### Written task
Up to and including the line that contains "from math import", repeat each line of the data exactly, starting from the first.

### Stored data
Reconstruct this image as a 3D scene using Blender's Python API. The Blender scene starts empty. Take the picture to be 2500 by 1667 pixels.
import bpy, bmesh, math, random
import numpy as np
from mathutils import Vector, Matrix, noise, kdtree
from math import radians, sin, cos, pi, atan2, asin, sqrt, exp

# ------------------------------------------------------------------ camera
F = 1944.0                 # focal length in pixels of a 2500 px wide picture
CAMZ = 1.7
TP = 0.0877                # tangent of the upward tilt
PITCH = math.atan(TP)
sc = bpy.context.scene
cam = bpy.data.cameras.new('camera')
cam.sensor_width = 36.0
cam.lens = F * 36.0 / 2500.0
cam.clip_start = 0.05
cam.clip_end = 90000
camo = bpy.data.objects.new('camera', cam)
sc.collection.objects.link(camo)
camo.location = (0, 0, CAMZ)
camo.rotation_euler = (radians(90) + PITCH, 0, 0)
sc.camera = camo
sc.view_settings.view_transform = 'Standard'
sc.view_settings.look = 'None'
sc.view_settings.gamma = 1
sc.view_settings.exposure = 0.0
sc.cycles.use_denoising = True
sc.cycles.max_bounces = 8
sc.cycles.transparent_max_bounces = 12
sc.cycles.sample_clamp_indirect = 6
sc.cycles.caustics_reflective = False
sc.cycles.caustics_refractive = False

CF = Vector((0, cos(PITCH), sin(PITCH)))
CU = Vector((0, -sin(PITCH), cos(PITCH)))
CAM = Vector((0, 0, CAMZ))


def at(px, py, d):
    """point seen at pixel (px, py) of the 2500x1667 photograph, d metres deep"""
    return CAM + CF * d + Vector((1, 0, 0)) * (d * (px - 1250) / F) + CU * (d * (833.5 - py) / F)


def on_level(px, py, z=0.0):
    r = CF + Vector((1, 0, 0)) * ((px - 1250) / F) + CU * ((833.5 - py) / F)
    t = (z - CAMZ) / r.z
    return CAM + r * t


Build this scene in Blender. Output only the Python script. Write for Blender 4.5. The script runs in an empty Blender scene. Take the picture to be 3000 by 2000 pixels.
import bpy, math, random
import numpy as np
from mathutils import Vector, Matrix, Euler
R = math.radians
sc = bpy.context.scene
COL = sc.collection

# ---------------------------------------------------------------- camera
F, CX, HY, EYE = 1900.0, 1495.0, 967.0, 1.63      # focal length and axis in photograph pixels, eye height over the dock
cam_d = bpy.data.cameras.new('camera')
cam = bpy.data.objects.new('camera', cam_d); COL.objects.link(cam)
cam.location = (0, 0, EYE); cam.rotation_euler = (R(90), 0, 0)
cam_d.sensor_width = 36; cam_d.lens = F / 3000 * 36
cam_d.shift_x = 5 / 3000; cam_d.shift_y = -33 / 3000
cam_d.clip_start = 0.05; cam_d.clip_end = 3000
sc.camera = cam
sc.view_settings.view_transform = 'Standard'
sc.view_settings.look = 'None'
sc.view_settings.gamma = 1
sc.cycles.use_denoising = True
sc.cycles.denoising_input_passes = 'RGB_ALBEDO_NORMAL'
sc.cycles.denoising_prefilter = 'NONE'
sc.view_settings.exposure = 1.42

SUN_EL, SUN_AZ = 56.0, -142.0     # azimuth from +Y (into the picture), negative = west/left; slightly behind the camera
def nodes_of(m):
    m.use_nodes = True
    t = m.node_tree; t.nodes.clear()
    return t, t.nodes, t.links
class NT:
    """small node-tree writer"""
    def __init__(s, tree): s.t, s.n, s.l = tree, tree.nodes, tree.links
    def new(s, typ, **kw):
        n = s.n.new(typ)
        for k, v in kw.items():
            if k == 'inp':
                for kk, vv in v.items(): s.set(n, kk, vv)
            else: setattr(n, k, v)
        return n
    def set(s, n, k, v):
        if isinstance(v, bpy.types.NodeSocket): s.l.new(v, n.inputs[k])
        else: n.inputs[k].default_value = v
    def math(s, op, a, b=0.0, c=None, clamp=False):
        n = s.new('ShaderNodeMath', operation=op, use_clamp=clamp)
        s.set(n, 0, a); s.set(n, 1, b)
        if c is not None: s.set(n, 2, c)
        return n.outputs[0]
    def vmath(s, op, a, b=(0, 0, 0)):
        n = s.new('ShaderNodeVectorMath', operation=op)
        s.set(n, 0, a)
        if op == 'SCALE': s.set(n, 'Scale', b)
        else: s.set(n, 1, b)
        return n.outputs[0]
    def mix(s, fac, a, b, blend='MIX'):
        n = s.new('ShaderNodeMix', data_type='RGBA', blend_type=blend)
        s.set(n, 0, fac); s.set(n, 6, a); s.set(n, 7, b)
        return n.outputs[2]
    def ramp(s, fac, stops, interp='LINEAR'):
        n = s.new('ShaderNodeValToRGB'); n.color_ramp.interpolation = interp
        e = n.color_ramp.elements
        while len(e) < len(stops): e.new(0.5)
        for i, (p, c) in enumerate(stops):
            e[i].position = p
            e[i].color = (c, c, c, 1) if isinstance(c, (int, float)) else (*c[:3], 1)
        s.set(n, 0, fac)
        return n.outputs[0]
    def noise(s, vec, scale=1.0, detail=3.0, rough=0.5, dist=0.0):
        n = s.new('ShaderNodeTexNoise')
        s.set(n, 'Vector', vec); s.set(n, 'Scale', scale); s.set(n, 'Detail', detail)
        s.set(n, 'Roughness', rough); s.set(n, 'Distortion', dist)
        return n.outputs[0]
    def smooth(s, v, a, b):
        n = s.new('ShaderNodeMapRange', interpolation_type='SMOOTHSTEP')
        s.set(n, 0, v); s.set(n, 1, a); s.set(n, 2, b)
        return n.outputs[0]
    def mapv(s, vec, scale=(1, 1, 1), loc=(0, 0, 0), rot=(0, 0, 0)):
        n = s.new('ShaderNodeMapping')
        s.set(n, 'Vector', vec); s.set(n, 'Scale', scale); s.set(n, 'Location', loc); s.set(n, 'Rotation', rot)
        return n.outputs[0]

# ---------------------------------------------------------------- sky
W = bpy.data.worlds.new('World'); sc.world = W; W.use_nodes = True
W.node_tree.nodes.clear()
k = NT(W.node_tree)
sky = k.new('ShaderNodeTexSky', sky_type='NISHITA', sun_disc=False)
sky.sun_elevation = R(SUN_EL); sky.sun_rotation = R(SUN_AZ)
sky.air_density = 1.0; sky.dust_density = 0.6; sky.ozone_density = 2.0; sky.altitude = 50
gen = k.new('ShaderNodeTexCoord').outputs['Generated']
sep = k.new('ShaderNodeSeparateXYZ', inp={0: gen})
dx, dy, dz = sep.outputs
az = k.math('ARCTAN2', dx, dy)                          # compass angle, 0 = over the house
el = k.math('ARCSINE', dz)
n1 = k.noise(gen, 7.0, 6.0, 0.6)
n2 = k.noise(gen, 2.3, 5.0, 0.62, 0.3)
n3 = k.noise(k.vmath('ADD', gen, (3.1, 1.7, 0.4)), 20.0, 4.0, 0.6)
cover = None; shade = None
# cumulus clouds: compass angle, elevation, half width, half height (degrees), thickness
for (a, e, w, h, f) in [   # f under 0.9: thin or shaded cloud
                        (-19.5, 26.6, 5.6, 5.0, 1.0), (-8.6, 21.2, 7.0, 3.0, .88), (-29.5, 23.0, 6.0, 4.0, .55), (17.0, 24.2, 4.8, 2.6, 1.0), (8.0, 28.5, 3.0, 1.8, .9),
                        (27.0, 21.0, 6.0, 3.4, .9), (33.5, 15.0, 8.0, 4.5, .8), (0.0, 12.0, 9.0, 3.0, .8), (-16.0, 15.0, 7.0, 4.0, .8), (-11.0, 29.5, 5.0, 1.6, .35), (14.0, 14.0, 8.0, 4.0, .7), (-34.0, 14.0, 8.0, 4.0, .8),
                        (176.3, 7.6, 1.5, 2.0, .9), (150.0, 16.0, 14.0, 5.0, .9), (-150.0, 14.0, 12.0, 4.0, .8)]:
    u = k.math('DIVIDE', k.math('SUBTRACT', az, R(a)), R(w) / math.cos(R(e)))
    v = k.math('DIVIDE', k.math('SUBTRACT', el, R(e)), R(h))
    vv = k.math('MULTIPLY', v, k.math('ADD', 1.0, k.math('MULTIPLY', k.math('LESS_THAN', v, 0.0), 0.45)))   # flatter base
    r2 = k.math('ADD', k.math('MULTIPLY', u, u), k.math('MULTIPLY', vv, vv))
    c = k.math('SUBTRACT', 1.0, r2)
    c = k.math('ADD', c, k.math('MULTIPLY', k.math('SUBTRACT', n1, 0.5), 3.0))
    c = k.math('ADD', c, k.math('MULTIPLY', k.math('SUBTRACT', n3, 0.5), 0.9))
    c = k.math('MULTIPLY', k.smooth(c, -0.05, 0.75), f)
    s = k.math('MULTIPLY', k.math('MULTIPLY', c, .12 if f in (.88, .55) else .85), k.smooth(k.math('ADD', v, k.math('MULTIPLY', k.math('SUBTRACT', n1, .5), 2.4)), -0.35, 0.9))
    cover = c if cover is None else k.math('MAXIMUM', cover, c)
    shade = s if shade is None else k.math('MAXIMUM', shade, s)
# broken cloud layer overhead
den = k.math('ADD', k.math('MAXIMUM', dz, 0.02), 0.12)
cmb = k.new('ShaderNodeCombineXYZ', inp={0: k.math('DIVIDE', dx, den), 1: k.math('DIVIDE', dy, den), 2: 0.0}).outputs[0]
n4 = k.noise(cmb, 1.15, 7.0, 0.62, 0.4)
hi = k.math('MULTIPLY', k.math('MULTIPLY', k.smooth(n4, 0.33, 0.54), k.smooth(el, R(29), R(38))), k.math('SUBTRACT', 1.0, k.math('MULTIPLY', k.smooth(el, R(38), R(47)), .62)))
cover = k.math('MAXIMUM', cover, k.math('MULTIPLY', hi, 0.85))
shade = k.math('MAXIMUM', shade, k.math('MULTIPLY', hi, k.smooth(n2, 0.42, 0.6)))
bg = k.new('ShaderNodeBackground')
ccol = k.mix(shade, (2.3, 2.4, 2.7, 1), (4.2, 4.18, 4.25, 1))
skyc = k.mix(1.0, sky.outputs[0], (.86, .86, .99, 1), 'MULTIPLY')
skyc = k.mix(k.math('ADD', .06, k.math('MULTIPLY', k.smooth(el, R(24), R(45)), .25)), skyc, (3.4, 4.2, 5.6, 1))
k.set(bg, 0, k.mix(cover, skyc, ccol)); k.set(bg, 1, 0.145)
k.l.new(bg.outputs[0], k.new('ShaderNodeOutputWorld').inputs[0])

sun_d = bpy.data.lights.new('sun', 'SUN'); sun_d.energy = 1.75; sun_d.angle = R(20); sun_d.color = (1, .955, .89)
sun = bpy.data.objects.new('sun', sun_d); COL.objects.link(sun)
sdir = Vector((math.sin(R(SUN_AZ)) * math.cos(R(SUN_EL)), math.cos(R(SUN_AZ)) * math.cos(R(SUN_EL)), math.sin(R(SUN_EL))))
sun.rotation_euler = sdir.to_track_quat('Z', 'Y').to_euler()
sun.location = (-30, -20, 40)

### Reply
Reconstruct this image as a 3D scene using Blender's Python API. The Blender scene starts empty. Take the picture to be 2500 by 1667 pixels.
import bpy, bmesh, math, random
import numpy as np
from mathutils import Vector, Matrix, noise, kdtree
from math import radians, sin, cos, pi, atan2, asin, sqrt, exp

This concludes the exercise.